Aleksey Batalov received more international acclaim for his memorable acting opposite Tatyana Samoylova in Letyat zhuravli/The Cranes Are Flying (1957) for which director Mikhail Kalatozov won the Golden Palm at Cannes, in 1958. Batalov won the Jussi Diploma of Merit for the supporting role in Dama s sobachkoi/The Lady with the Dog (Iosif Kheifits, 1962), based on a story by Anton Chekhov.

Batalov also worked with Iosif Kheifits in V gorode S./In the Town of S. (Iosif Kheifits, 1967), based on another story by Anton Chekhov. Batalov himself directed three films: Shinel/The Overcoat (1960) based on the story by Nikolai Gogol, Tri tolstyaka/Three Fat Men (co-directed with Iosif Shapiro, 1966) and Igrok/The Gambler (1973), an adaptation of the eponymous book by Fyodor Dostoevsky.
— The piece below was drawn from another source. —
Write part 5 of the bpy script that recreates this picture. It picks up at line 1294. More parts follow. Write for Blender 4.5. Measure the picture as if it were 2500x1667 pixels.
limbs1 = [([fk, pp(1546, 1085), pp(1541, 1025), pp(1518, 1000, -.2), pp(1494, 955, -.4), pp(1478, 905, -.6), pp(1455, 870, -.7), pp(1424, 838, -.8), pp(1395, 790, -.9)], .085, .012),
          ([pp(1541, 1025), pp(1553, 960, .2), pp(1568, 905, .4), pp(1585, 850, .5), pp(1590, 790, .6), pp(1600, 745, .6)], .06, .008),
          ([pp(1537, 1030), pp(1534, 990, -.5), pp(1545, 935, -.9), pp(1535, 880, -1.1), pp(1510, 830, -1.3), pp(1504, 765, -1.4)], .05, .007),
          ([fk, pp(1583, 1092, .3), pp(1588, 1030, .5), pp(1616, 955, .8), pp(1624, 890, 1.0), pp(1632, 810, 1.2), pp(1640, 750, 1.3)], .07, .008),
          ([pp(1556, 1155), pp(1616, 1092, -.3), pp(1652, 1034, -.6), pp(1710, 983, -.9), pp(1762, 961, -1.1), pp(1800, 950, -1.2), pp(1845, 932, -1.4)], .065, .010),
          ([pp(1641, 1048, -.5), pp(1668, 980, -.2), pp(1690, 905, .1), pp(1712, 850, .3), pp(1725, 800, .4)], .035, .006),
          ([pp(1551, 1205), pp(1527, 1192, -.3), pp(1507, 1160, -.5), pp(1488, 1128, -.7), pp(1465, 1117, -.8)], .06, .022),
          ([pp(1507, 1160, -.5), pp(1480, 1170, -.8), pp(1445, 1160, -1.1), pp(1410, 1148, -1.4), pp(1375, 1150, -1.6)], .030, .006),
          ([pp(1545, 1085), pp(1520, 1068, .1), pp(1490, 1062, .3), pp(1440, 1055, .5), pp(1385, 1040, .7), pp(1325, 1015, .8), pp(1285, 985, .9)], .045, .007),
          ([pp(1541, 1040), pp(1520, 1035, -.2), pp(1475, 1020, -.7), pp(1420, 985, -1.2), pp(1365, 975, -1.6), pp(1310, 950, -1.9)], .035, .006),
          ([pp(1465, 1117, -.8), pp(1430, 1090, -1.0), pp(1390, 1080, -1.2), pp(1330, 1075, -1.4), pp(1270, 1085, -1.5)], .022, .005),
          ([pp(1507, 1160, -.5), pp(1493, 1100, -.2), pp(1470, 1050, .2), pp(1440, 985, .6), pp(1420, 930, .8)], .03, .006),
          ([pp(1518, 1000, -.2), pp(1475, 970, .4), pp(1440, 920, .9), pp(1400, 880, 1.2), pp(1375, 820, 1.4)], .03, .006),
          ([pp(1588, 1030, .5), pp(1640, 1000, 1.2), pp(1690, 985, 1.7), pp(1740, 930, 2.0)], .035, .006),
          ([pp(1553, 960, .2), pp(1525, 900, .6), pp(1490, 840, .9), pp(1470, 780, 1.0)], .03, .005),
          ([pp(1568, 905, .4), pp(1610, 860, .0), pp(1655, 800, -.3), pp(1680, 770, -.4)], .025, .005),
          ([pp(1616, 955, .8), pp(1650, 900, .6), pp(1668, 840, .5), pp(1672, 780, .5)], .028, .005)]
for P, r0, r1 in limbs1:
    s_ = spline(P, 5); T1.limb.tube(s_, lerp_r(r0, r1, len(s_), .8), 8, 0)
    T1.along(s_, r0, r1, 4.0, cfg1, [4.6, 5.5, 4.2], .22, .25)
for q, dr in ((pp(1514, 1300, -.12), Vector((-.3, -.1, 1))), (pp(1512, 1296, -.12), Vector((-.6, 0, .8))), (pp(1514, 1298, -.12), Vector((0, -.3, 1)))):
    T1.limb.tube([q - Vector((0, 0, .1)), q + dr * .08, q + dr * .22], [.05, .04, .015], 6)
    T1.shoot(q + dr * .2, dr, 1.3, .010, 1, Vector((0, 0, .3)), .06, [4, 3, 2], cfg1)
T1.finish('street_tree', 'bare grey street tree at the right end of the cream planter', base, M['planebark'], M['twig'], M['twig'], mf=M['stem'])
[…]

Aleksey Batalov earned the State Prize of the USSR for a strong and difficult leading role opposite Innokentiy Smoktunovskiy in 9 dney odnogo goda/Nine Days in One Year (1961), for which director Mikhail Romm won the Crystal Globe. Batalov's performance in the leading role of a Russian intellectual in Beg/The Flight (Aleksandr Alov, Vladimir Naumov, 1970) based on the play by Mikhail A. Bulgakov, was somewhat overshadowed by the brilliant duo of his film partners Mikhail Ulyanov and Evgeniy Evstigneev.

In the 1970s he concentrated on his professorship at the Gerasimov Institute of Cinematography. Batalov made a successful comeback in Moskva slezam ne verit/Moscow Does Not Believe in Tears (Vladimir Menshov, 1979), which won an Oscar for the Best Foreign Language Film (1981).

After that, he effectively retired from acting and devoted his time to coaching new generations of film actors. In addition to his numerous international awards Batalov was honoured with the title of the People's Artist of the USSR (1976). He was decorated and received many Soviet and Russian awards from the state. Batalov was the Dean of the Actors Studio at the Moscow State Film Institute (VGIK) from 1975 to 2005. He taught over 20 acting seminars in the USA and Canada. He also made notable works for the Moscow Radio.

Aleksey Batalov died on 14 June 2017 in Moscow from complications of a fall, which resulted in a broken neck and hip, at the age of 88. He was married to Gitana Leontyenko and they had one child.